Honolulu City Council members are scheduled to hold a final vote Wednesday on Bill 59 and have two very different versions before it.

Mayor Kirk Caldwell today urged the Honolulu City Council to pass a bill banning all plastic bags from retail checkout counters, and threatened to veto any measure that falls short of that.

Council members are scheduled to hold a final vote Wednesday on Bill 59 and have two very different versions before it.

Floor Draft 1, introduced by Councilwoman Carol Fukunaga, requires merchants to charge 10 cents per plastic or paper bag at the point of sale. The plastic bags must be at least 2.25 mil or thicker.

Proposed Floor Draft 2, being introduced by Councilman Brandon Elefante, includes the 10-cent-per-bag charge, but calls for eliminating the distribution of all plastic bags on Jan. 1, 2020.

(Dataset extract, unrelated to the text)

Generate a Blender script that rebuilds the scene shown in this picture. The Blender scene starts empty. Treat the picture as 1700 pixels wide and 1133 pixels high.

The existing Oahu plastic bag ban went into effect July 1, 2015 but critics immediately pointed out that it contained a major flaw by allowing thicker plastic bags. While most retailers now distribute paper bags when consumers neglect to bring a reusable sack, some major chains continue to hand out thicker plastic ones.

Caldwell was joined today by members of the Surfrider Foundation, Sustainable Coastlines Hawaii and other environmental groups in urging the Council to vote for Elefante’s version.

“One bill, I believe, moves us backwards, allows plastic bags to continue to be used … which I believe are unacceptable,” Caldwell said. “The other bill bans these bags from being used not today, but 2020, a long time, to allow more time for vendors to get rid of the bags, to get education in place and I believe that’s more than fair.”

Of Fukunaga’s version, “I will veto it,” Caldwell said. “There’s problems with it, legally, and I think it’s bad policy, bad policy for a long time to come. We move backwards, not forwards.”